--- TASK MATERIAL ---
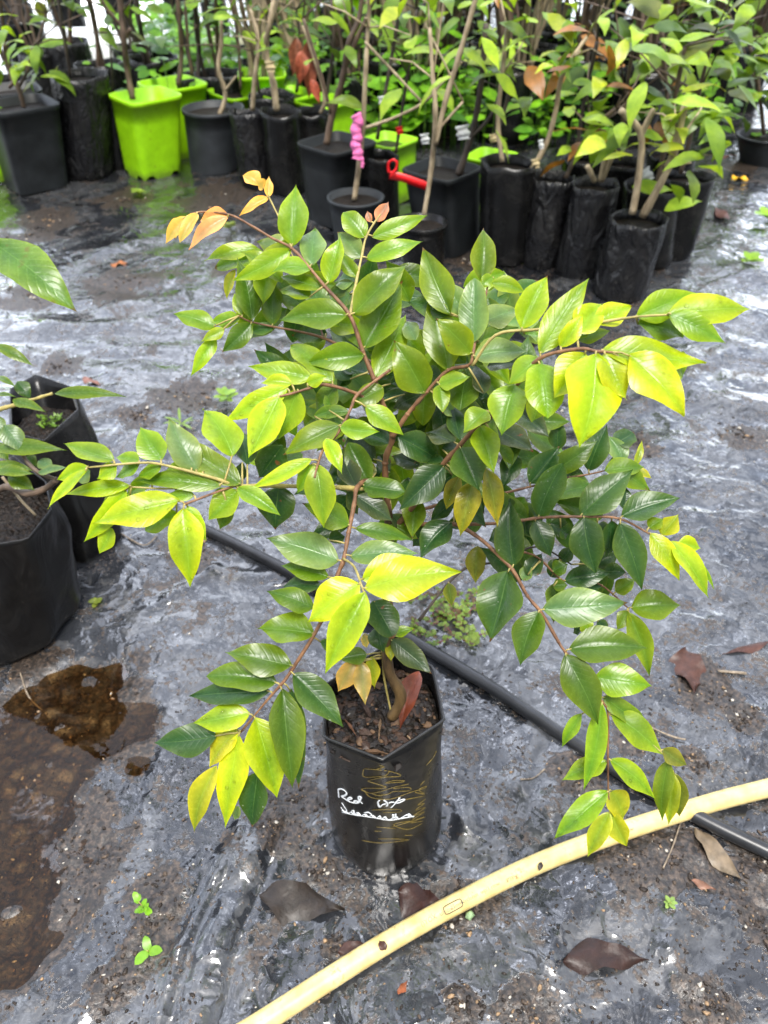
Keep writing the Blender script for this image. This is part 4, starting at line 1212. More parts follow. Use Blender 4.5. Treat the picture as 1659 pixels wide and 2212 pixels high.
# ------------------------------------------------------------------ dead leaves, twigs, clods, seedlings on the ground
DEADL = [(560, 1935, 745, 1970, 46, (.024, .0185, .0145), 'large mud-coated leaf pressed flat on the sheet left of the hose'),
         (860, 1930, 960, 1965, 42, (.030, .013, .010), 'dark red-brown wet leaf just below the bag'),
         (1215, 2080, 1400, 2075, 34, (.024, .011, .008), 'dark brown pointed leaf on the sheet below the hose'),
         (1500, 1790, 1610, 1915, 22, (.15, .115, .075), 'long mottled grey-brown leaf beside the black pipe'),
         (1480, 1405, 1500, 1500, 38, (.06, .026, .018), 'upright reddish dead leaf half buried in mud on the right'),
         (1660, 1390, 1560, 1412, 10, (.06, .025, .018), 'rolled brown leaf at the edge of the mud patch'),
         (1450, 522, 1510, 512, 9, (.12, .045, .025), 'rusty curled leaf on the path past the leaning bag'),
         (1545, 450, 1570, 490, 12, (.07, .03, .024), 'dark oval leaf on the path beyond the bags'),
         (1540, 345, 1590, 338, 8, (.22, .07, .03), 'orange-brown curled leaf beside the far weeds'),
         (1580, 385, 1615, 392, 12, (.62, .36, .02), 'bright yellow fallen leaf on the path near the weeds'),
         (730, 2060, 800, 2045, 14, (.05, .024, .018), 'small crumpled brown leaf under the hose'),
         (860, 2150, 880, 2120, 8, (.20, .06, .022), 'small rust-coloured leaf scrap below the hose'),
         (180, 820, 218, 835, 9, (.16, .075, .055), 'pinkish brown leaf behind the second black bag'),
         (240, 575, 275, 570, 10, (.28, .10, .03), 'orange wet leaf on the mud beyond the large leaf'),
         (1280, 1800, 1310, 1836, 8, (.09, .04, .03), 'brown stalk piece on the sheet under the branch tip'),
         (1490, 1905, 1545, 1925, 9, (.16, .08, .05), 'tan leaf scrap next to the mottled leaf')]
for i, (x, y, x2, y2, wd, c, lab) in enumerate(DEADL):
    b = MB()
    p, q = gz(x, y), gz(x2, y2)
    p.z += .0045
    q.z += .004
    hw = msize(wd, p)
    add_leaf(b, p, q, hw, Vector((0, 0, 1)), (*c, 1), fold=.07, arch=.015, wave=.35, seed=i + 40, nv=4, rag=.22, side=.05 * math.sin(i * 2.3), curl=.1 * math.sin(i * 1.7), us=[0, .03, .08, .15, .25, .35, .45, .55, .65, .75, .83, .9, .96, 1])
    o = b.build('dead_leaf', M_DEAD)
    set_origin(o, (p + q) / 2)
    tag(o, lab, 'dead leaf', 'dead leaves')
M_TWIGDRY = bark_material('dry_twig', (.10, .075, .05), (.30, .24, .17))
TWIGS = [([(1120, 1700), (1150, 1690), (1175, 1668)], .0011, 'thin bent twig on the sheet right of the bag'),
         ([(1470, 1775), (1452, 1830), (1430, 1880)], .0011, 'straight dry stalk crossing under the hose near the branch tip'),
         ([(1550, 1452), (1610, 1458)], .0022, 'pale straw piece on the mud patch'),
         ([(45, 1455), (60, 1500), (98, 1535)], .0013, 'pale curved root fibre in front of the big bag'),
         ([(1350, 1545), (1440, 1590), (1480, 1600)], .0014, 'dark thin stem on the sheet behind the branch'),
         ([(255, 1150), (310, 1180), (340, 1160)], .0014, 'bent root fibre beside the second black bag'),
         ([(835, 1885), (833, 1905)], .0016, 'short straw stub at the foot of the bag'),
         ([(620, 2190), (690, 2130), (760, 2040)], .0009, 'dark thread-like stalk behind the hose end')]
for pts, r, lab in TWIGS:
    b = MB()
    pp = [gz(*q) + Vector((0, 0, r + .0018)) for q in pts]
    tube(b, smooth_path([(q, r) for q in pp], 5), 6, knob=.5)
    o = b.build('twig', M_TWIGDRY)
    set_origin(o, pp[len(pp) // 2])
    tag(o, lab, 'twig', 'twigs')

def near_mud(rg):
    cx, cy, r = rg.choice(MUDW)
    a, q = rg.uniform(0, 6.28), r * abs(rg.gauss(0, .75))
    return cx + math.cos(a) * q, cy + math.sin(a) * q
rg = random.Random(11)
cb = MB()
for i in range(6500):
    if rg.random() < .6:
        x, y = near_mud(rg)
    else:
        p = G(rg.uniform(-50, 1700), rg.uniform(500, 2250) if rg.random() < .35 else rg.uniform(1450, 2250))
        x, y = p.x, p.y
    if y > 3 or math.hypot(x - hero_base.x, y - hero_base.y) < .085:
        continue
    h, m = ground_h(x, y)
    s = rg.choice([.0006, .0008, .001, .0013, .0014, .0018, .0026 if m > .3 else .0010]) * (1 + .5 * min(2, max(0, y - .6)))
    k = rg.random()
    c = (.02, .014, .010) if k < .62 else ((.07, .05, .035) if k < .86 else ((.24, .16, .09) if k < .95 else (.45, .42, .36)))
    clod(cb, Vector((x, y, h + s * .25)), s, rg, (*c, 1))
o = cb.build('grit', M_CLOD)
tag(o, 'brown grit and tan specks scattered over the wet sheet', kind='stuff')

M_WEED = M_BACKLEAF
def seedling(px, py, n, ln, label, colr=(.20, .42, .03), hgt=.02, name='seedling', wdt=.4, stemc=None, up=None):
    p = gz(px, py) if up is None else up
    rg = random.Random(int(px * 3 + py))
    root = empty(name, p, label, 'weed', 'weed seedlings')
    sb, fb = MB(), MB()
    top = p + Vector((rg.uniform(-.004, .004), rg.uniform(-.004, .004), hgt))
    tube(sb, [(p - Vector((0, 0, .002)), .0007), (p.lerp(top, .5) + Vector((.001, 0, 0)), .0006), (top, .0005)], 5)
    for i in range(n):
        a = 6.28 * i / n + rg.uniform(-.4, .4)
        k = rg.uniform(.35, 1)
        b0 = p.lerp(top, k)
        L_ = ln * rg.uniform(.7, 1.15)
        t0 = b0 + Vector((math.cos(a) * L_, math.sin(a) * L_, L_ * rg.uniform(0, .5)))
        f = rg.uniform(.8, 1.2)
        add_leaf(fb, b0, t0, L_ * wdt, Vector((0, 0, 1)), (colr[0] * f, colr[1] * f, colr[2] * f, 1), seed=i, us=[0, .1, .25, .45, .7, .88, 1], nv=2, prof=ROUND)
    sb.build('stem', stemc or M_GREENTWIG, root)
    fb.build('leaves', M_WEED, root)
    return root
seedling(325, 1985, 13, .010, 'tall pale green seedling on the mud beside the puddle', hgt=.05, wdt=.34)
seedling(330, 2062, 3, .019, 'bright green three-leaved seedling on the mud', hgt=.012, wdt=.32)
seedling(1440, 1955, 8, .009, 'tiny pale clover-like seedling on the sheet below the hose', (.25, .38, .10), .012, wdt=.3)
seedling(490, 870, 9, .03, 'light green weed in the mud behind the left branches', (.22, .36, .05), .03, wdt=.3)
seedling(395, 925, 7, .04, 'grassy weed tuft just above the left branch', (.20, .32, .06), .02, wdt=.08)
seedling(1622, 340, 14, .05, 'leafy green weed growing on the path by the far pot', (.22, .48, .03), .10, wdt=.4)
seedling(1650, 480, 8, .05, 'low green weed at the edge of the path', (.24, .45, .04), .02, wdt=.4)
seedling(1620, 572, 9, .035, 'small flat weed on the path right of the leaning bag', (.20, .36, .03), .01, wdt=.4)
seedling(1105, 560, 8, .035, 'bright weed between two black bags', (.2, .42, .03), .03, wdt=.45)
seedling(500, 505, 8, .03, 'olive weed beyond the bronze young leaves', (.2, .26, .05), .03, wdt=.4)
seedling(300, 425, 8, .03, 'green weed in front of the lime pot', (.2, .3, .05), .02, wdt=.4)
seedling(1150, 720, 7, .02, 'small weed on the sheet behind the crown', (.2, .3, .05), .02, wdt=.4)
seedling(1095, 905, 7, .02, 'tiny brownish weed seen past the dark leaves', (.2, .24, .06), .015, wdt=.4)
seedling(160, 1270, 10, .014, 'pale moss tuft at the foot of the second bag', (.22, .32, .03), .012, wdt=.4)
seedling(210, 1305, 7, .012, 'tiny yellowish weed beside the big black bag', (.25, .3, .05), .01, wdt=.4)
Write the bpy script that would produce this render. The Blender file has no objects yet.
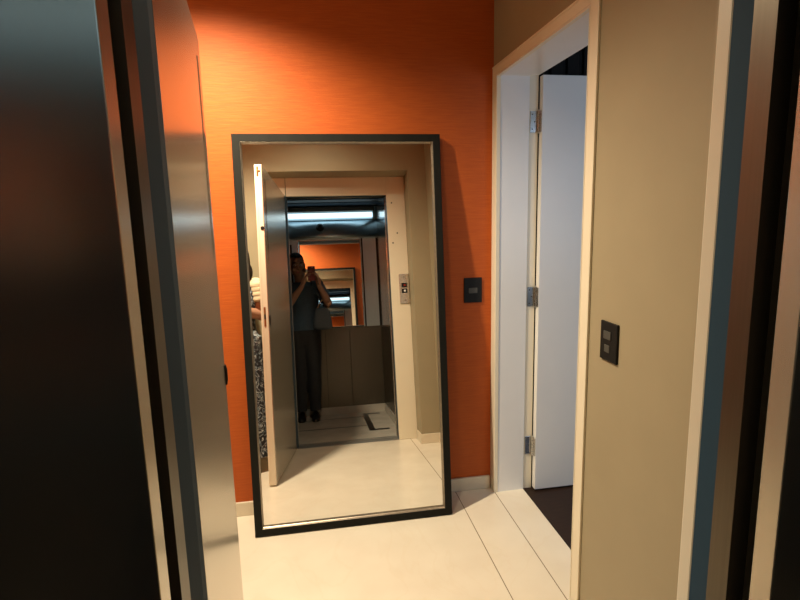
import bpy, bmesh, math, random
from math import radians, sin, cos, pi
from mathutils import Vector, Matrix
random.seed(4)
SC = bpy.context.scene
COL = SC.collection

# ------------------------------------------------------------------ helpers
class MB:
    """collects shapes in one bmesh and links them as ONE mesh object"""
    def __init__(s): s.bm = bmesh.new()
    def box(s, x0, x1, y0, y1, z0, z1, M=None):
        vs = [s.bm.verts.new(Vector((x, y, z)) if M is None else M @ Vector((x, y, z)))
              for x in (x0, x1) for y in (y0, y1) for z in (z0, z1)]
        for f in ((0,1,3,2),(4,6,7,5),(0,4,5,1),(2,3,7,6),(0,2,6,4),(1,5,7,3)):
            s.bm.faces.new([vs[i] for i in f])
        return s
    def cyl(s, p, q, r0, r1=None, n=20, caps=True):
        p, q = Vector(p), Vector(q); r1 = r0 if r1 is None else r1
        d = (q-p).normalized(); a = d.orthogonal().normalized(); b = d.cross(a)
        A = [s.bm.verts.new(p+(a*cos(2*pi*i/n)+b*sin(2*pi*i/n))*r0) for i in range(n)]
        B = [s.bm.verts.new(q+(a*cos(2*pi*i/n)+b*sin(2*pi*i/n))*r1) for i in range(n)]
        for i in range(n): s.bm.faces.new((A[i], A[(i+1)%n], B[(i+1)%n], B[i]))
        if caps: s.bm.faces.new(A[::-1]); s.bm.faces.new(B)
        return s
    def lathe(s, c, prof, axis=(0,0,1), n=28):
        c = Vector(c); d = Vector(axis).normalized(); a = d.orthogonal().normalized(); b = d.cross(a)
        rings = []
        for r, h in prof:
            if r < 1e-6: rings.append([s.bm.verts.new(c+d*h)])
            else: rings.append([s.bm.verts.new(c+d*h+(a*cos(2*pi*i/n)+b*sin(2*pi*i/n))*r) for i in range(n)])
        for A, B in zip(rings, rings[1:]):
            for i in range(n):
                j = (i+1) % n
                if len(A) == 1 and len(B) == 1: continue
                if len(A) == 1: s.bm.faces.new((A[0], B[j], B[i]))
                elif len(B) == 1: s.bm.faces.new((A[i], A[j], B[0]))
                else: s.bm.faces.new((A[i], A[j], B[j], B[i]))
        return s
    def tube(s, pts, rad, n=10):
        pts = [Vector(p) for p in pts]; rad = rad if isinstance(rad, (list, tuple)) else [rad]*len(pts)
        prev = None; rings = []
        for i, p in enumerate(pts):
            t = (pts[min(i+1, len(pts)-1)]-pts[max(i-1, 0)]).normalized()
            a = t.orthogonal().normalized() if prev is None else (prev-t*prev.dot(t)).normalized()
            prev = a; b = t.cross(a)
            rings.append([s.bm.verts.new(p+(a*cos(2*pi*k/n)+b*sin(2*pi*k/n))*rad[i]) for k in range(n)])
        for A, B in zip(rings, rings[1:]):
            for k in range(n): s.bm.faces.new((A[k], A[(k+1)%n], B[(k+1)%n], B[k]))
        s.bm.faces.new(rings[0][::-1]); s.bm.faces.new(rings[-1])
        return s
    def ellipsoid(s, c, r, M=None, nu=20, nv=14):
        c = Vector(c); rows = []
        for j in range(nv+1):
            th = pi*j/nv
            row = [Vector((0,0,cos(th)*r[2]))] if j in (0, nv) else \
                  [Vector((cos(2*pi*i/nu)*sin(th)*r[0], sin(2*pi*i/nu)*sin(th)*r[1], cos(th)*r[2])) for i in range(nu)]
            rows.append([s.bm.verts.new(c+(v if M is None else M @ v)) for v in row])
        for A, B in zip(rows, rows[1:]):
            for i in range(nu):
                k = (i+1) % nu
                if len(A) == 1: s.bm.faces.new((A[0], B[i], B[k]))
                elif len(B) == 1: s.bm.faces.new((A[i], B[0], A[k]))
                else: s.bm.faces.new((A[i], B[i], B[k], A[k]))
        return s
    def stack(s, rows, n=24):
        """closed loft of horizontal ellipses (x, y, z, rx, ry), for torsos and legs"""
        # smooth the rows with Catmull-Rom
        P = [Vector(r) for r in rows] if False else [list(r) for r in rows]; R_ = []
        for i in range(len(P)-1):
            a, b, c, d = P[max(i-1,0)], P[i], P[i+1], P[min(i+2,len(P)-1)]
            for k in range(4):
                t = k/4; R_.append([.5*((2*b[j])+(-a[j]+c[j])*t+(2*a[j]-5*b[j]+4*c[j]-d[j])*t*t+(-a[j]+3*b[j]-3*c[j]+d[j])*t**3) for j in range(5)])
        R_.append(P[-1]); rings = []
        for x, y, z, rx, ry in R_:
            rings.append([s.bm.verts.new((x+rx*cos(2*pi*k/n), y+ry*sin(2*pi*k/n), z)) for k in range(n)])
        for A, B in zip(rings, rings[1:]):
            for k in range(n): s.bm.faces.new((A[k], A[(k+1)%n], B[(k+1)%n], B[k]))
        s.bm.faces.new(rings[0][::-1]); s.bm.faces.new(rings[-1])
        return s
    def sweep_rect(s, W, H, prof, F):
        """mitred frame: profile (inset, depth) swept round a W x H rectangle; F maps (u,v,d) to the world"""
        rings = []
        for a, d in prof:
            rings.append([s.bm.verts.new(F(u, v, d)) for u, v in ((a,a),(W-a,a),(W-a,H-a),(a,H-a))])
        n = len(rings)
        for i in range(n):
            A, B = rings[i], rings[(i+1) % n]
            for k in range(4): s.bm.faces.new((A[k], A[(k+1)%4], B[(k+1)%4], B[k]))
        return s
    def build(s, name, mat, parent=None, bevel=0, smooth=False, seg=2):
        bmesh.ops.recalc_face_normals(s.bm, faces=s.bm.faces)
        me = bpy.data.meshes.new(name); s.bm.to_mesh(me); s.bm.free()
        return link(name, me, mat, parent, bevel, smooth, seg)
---
- [STATED PROBLEM]:
Above are the records. Copy only the lines from the one with "Write the bpy" through the one with "COL = SC.collection", exactly, with no pictures.

- [COMPLETED TASK]:
Write the bpy script that would produce this render. The Blender file has no objects yet.
import bpy, bmesh, math, random
from math import radians, sin, cos, pi
from mathutils import Vector, Matrix
random.seed(4)
SC = bpy.context.scene
COL = SC.collection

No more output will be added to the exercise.